** Task details **
Each line below either holds the string "Write" or doesn't. Count those that do and give only the number.

[Scenes as source code]
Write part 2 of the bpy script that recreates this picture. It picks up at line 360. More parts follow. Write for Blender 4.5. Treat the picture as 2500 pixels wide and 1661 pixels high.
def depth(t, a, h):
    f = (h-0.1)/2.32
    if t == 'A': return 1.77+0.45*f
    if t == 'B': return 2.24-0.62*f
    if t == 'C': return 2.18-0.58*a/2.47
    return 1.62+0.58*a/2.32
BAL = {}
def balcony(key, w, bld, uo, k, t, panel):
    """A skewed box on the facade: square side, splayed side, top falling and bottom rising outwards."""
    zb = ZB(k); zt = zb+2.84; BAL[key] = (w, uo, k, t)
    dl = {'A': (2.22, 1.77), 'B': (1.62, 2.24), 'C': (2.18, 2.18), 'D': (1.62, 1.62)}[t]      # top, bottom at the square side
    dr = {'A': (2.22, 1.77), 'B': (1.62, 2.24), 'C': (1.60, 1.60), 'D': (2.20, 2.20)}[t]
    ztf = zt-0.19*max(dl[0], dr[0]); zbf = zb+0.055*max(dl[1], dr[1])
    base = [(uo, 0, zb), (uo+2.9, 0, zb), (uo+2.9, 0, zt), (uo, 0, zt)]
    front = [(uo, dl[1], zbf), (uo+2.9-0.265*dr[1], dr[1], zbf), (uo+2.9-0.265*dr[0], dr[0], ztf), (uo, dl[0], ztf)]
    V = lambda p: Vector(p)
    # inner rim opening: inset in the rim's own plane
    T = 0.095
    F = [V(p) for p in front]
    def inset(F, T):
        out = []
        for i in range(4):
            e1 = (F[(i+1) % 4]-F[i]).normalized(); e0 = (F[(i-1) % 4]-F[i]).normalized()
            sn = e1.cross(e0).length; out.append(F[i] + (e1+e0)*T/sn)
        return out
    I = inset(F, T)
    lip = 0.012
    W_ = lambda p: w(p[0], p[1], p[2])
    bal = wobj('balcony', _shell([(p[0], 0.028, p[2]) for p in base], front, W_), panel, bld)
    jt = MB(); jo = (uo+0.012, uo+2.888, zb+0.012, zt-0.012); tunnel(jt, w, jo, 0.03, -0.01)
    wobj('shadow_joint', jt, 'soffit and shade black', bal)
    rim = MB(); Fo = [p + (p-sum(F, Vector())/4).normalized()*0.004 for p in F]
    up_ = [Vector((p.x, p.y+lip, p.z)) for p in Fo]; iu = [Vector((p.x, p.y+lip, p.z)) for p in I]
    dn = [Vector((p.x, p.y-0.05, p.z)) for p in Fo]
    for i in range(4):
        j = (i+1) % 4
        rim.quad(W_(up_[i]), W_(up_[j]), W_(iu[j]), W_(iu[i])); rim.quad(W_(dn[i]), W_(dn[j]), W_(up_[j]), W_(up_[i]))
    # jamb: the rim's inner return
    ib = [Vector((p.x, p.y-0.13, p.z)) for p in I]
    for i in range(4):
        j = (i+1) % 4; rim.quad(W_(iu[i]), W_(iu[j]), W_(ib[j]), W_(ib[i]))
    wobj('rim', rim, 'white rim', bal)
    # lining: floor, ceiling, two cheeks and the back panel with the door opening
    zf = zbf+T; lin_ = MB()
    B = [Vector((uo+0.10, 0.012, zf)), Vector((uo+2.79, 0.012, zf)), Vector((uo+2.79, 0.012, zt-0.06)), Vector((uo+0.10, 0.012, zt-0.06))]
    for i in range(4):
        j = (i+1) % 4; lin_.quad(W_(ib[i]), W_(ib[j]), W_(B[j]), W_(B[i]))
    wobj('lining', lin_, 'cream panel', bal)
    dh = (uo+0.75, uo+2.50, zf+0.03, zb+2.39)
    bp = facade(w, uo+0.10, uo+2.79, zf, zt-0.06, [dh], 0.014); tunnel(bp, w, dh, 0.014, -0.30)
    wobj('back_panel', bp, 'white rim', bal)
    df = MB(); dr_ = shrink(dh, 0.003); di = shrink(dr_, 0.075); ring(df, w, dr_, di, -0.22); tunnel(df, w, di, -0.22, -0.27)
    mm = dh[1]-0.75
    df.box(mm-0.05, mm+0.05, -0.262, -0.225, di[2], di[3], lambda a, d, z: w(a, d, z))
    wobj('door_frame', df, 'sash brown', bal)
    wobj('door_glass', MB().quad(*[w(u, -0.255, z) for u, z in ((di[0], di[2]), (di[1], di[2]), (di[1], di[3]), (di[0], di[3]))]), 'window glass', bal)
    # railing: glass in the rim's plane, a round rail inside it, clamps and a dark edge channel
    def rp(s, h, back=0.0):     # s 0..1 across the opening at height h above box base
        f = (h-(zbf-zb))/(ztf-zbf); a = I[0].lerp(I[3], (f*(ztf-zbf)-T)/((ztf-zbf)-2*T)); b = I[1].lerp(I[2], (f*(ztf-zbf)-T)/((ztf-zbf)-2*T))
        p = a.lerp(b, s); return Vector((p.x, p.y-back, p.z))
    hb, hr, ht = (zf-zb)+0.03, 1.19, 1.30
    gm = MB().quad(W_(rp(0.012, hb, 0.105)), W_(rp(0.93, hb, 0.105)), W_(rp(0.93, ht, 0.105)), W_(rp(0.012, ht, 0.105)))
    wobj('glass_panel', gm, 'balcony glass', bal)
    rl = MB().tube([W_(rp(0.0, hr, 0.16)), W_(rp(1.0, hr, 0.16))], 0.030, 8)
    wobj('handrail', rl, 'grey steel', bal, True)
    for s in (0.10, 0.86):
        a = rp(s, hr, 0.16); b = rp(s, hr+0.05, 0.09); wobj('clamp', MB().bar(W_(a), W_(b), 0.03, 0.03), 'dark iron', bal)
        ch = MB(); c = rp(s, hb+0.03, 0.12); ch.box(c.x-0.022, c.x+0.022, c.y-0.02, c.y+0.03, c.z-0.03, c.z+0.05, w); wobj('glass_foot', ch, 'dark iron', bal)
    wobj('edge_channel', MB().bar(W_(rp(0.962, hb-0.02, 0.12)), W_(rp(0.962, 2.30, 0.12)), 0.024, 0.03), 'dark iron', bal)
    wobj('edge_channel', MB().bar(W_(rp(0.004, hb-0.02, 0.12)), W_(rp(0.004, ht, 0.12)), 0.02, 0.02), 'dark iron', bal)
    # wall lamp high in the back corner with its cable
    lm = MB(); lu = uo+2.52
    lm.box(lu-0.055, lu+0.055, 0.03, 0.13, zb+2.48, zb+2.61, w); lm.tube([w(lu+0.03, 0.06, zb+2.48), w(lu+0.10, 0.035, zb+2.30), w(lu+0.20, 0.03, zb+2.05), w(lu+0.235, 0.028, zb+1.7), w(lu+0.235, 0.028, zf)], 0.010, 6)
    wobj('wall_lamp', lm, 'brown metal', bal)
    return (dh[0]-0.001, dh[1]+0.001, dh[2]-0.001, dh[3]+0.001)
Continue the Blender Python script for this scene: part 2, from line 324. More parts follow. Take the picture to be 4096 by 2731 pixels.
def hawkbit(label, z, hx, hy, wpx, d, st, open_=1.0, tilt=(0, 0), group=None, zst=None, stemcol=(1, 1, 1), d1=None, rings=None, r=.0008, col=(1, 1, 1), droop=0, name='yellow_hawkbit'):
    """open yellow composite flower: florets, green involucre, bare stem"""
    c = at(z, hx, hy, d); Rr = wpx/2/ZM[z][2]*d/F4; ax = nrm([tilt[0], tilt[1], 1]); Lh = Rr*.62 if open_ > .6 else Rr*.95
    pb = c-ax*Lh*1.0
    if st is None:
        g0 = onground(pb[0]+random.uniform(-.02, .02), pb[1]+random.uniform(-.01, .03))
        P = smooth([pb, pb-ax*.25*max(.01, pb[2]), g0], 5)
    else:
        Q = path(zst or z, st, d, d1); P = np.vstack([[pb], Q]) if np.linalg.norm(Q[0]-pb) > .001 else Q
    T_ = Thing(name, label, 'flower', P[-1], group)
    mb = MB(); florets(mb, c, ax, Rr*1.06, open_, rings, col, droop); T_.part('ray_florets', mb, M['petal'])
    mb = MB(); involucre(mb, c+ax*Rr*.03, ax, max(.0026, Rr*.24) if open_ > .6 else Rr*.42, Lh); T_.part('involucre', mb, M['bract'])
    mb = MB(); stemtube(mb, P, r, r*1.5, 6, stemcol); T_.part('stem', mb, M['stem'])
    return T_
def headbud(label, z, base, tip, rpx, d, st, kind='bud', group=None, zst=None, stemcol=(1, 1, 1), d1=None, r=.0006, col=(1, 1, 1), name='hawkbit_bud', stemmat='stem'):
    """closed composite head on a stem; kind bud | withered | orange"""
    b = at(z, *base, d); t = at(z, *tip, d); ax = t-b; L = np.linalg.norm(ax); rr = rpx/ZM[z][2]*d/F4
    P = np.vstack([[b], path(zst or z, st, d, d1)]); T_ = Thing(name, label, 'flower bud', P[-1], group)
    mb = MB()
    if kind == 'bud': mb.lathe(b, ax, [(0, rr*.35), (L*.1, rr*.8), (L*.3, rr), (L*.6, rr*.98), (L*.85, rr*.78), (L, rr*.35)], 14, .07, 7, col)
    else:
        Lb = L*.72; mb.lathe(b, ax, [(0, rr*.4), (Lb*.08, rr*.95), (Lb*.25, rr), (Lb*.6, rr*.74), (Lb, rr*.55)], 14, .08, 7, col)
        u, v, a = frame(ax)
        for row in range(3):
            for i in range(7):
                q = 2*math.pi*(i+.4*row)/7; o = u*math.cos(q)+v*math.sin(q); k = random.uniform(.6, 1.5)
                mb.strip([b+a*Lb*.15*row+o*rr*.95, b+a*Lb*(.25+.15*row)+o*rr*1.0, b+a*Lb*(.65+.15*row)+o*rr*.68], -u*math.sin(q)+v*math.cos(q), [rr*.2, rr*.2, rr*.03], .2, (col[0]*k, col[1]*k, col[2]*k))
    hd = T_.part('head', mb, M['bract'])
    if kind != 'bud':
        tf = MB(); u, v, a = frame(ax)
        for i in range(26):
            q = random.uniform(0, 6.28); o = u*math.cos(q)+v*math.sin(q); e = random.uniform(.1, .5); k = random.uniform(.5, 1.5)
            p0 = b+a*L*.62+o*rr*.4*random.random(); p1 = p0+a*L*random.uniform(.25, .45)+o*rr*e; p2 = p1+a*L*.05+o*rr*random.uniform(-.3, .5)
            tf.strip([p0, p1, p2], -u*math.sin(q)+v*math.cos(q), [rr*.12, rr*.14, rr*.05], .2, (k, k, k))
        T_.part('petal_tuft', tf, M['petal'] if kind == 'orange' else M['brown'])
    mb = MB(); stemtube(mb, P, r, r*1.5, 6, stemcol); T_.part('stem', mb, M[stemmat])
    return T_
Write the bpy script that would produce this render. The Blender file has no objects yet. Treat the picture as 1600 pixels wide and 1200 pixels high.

** Task result **
2